Despite a major push by Maryland lawmakers last year to get tough on sex offenders, the state still is not in compliance with the federal Adam Walsh Act, a public safety official said Tuesday.
Noncompliance could cost the state more than half a million dollars in federal grant money for law enforcement agencies.
Lawmakers pledged reform last year in the wake of the December 2009 killing of Sarah Foxwell, an 11-year-old Eastern Shore girl who had been in contact with a registered sex offender. Gov. Martin O'Malley backed legislation to revamp the state's sex offender registry — a move that officials believed would bring them into compliance with the Adam Walsh Act.
Changes included adding the names of those who commit sexually motivated acts of indecent exposure or possess child pornography and requiring people who list themselves as "homeless" to provide more information about where they are living. The registry includes nearly 7,000 people now.

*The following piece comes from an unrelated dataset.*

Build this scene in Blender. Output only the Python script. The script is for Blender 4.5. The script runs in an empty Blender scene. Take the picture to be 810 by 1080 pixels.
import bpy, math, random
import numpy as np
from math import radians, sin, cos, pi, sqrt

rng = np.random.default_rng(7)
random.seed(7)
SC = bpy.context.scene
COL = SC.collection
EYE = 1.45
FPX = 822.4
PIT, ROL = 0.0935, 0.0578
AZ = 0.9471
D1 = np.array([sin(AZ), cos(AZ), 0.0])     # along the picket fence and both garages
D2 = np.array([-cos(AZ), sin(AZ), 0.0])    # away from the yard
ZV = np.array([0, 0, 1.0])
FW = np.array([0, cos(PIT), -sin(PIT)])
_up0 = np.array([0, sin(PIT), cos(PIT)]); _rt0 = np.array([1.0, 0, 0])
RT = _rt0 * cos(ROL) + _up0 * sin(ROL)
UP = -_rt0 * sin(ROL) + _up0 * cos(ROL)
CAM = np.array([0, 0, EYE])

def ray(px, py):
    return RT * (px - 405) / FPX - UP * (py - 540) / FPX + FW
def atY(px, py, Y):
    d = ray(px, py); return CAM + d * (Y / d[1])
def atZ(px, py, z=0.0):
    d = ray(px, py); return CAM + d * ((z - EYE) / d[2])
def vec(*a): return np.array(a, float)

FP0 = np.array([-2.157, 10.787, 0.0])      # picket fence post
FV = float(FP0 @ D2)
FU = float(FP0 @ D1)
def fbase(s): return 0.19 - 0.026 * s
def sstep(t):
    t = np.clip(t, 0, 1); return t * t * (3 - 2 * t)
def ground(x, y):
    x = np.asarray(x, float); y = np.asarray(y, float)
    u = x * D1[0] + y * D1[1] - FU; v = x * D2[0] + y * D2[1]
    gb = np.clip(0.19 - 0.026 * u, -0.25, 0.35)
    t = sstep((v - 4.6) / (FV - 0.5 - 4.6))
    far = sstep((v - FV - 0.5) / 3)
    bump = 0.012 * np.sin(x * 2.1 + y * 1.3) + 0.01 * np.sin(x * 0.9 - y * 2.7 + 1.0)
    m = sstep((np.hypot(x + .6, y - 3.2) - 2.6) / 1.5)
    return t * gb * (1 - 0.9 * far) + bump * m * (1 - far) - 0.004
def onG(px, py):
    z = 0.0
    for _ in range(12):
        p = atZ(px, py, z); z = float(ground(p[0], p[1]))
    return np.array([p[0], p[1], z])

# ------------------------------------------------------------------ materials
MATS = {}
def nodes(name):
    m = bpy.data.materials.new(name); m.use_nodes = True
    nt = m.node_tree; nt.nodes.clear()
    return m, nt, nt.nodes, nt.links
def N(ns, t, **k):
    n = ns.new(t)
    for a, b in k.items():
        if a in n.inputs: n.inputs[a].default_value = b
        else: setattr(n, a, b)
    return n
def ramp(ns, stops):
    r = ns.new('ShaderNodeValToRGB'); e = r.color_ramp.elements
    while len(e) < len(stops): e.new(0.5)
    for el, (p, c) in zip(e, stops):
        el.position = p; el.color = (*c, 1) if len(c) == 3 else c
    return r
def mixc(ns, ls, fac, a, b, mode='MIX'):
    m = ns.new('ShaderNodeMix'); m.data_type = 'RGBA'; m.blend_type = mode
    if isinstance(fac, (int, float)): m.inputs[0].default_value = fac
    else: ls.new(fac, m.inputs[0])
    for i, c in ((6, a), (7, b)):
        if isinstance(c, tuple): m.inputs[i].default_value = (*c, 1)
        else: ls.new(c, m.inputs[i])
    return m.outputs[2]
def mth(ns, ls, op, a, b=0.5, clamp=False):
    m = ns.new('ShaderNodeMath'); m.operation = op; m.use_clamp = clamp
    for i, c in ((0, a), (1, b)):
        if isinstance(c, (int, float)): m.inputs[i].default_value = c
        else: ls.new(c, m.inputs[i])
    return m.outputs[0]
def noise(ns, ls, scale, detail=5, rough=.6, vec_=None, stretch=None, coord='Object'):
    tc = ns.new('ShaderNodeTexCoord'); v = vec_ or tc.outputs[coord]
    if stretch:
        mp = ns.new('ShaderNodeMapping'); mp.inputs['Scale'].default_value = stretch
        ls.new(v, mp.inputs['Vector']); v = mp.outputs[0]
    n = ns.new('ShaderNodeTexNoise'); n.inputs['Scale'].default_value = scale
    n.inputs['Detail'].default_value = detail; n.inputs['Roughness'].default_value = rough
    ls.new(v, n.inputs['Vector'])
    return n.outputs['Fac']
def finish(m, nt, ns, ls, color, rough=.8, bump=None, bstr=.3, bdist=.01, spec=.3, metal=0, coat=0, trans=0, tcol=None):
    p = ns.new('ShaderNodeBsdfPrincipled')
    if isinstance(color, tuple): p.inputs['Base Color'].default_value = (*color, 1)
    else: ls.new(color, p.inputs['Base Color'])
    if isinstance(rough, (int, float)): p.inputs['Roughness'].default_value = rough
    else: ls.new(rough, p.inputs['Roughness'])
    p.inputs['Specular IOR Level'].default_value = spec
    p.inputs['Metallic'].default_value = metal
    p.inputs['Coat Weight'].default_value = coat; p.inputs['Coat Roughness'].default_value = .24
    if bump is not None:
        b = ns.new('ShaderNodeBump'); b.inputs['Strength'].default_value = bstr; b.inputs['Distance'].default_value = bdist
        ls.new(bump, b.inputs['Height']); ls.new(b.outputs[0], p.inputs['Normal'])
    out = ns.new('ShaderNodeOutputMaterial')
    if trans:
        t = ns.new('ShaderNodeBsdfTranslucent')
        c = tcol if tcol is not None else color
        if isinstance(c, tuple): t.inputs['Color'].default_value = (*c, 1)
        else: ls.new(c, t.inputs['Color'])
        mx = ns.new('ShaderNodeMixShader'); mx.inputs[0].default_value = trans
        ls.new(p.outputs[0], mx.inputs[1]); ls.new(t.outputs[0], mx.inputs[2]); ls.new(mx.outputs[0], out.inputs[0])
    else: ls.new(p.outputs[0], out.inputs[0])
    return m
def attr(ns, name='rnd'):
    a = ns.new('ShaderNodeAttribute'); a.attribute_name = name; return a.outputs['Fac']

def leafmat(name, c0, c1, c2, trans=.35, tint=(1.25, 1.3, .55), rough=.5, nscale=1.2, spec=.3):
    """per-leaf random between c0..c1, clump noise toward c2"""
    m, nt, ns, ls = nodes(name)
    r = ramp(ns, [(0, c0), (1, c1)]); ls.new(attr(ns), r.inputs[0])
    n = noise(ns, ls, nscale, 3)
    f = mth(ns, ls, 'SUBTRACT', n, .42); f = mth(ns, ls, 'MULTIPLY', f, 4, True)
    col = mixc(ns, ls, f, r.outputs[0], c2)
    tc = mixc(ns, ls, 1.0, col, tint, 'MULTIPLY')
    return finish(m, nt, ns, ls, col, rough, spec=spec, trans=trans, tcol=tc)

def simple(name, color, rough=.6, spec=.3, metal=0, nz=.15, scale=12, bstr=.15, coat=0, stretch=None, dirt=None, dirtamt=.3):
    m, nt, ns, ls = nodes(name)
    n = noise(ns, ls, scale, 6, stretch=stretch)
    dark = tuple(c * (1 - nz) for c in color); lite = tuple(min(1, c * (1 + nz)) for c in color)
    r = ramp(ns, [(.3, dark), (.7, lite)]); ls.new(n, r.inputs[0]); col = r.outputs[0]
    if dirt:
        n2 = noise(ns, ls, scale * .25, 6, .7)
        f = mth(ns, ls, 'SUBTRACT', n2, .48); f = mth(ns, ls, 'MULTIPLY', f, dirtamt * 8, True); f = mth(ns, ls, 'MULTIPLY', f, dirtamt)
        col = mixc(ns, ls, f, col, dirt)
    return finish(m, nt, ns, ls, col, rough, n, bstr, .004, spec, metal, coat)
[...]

The problem, said David P. Wolinski, who administers the state registry, is that Maryland does not require lifetime registration of juveniles convicted of the most serious sex crimes — a necessity under the Adam Walsh Act.
"That's the one hang-up," Wolinski told the Senate Judicial Proceedings Committee. "Otherwise everything else is fine. We've made a lot of progress."
Only about four states are in compliance with the Adam Walsh Act, Wolinksi said. Still, Maryland's failure to meet its strict standards means the state is set to lose 10 percent of the federal funding it gets from the Edward J. Byrne Justice Assistance Grant Program. The state received about $6 million in Byrne money last fiscal year, according to the Governor's Office of Crime Control and Prevention.
Otherwise, Wolinski said, the registry expansion is "going well."
Within a month, he said, corrections officials will begin adding a "plain-language" description of the crime for which each offender was convicted, another requirement signed into law last year.
Fewer than 500 of the registrants — about 6.7 percent — are listed as "noncompliant" or "absconders," according to data distributed by Wolinski.
Some lawmakers have suggested that the General Assembly might take another look at the registry this year, but this time with an eye toward removing some kinds of low-level offenders. No bills concerning the registry have been introduced yet this year.